Cabinet approves NIS 180 million immigration plan
Program aims to encourage Jews in France, Ukraine, and Belgium to move to Israel in the wake of deadly attacks
Stuart Winer is a breaking news editor at The Times of Israel.

The government approved on Sunday a multi-million shekel emergency plan aimed at encouraging immigration from European countries as fears of anti-Semitism grow amid a wave of deadly attacks on Jewish institutions on the continent.
Prime Minister Benjamin Netanyahu and Immigration and Absorption Minister Sofa Landver presented the NIS 180 million ($46 million) pan-ministerial plan to the weekly cabinet meeting.
Three countries at the top of the list for the program are France, Ukraine, and Belgium.
“We are preparing for a wave of [Jewish immigration] from Europe; we are calling for a wave of mass aliya from Europe. I want to tell all the Jews of Europe, and Jews wherever they may be: ‘Israel is the home of every Jew… Israel awaits you with open arms,’” Netanyahu said hours earlier.
The plan is a greatly reduced version of an original NIS 1.2 billion ($320 million) proposal by Landver that was rejected by the Justice Minister on ground that it was too large a project to approve during the run up to general elections, the Hebrew media Ynet website reported.
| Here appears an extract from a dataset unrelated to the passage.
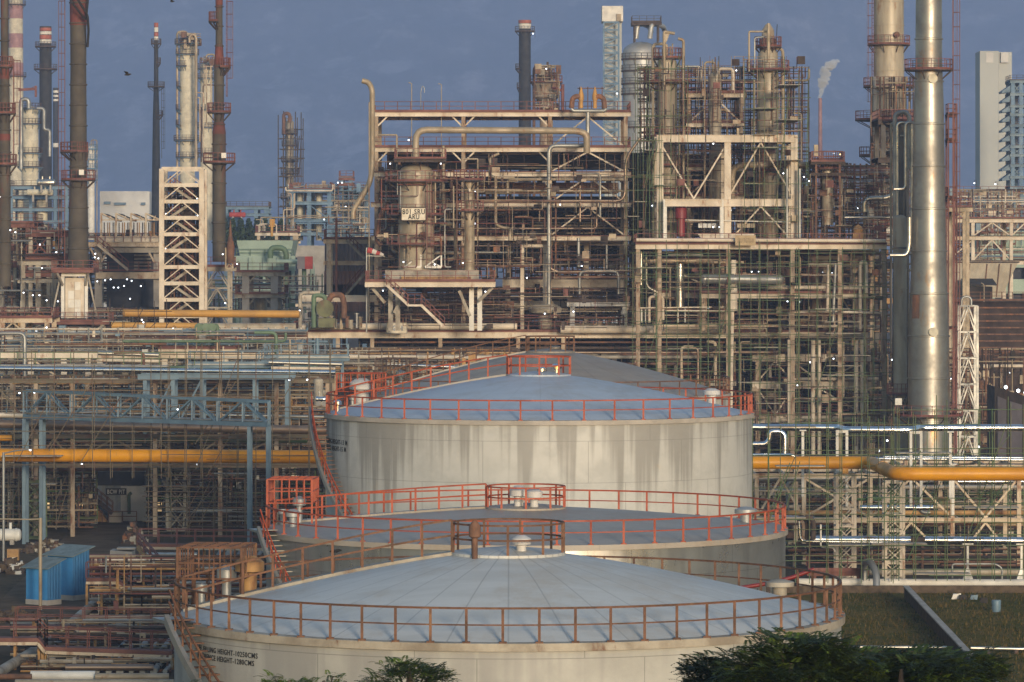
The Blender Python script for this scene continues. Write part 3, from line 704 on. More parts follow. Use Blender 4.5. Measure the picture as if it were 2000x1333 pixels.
stack('stack', 'dark stack with white collar rising behind the pipe deck', 1025, 900, [(25, 420), (23, 60), (25, 40)], 'blackstack', [(62, 8), (135, 7, 120, 240), (172, 4, 120, 240)],
      [(47, 57, 'stackwhite'), (40, 46, 'stackred')], rm='rustdark')
stack('stack', 'small pale chimney trailing a puff of white steam', 1602, 1000, [(10, 420), (7, 192)], 'stackpink')
# cream twin columns
vessel('process_column', 'tall cream column with ring platforms and looping overhead pipe, left of its pair', 366, 30, 80, 470, 850, 'stackcream', [(87, 10), (107, 8), (130, 7, 150, 270), (170, 7, 150, 230), (215, 8, 150, 230), (245, 8, 150, 230), (275, 12), (308, 8)], bands=6, rm='darkrail', pm='tan', dm='bluegrey')
vessel('process_column', 'shorter cream column standing right behind the tall cream one', 403, 24, 122, 470, 870, 'stackcream', [(135, 7), (154, 8), (215, 7), (250, 7), (300, 8)], bands=6, rm='darkrail', dm='bluegrey')
solo(MB().pipe([P(383, 330, 845), P(383, 72, 845), P(376, 66, 845), P(370, 72, 845), P(370, 84, 845)], 3 * px(845), 10), 'overhead_pipe', 'rust-tinted overhead pipe running down the tall cream column', 'pipe', 'tan')
tangle('thin line strapped to the cream columns', 386, 130, 416, 330, 840, 846, 8, ['tan', 'cream', 'rusty'], (.9, 1.6), 1, .9)
pipework('mass of valves and lines on the heads of the cream columns', 350, 66, 392, 88, 845, 855, 60, ['tan', 'rusty', 'bluegrey'], (.5, 1.2), 2)
pipework('mass of valves and lines on the shorter cream column', 390, 112, 416, 128, 865, 875, 35, ['tan', 'rusty', 'bluegrey'], (.5, 1.2), 3)
# left cluster with arching pipe
vessel('process_column', 'stout cream column with blue platforms and arching pipe at left', 59, 33, 208, 470, 800, 'stackcream', [(213, 6), (243, 5), (300, 8), (327, 9)], bands=4, rm='darkrail', dm='bluegrey', top=False)
pipe('thick grey pipe arching over the stout cream column', [(41, 330, 795), (41, 194, 795), (56, 194, 795), (56, 212, 795)], 4.5, 'steelgrey', bend=1.0)
pipe('grey pipe stepping down from the stout cream column', [(72, 212, 795), (86, 212, 795), (86, 254, 795), (97, 254, 795), (97, 306, 795)], 3.5, 'steelgrey')
solo(MB().bar(P(36, 176, 795), P(70, 174, 795), .35, .5).bar(P(70, 190, 795), P(70, 168, 795), .4).bar(P(70, 168, 795), P(56, 175, 795), .1), 'davit', 'red davit arm above the stout cream column', 'hoist', 'redrail')
frame('steel_structure', 'blue steel frame holding drums at far left', [22, 60, 108, 130], [365, 384, 408, 432], 780, 9, ('skyblue', 'skyblue', 'darkrail', 'bluegrey'), (0, 1, 2), cw=.6)
exchanger('cream drum lying on the blue frame at left', 52, 104, 376, 6, 776, 'stackcream'); exchanger('shiny round drum with sunlit end at left', 72, 108, 357, 7, 774, 'silverdull')
for i, x in enumerate((40, 82)): vessel('process_vessel', ('narrow cream vessel under the blue frame', 'square-banded tan vessel under the blue frame')[i], x, 12 + 10 * i, 388, 450, 782, 'stackcream', bands=2.5, top=False)
vessel('process_column', 'white column with blue platforms half behind the big brown stack', 178, 14, 285, 470, 900, 'stackwhite', [(292, 6), (312, 6), (330, 6), (352, 6)], bands=4, rm='skyblue', dm='skyblue')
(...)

Israel is scheduled to vote for a new parliament on March 17.
Jewish communities in Europe have become increasingly fearful in the wake of a series attacks, the most recent of which was a shooting outside a synagogue in Copenhagen, Denmark, that killed a Jewish volunteer security guard.
Last month, four Jews were shot dead at a kosher grocery shop in Paris during a three-day shooting spree by three Islamic gunmen who killed another 13 people, including nearly a dozen staffers at the headquarters of the Charlie Hebdo satirical magazine.
All three gunmen were eventually shot dead by police.
In Belgium a shooting attack on the Jewish Museum in Brussels on May 24, 2014, left four people dead. In Ukraine, an ongoing war with Russian-backed separatists has caught the country’s Jewish community in the crossfire. Last week a Jewish woman was killed when a rocket hit her home near Donetsk, two days after a shell slammed into a Jewish center in Kramatorsk but did not explode.
Following the Paris shootings Netanyahu called on French Jews to immigrate to Israel, also known as making aliya.
Other Israeli leaders including Foreign Minister Avigdor Liberman, Defense Minister Moshe Ya’alon and Economy Minister Naftali Bennett also made similar statements following the Paris attacks.
According to the Ynet report figures from the Immigration and Absorption Ministry show a significant increase in interest for making aliyah, especially in France and the Ukraine. In France there were 69,000 inquiries during 2013, and 84,00 in 2014, and 11,000 during the last month alone.
In Ukraine there were 13,000 inquires during 2013, 15,000 in 2014, and more than 1,300 in the last month.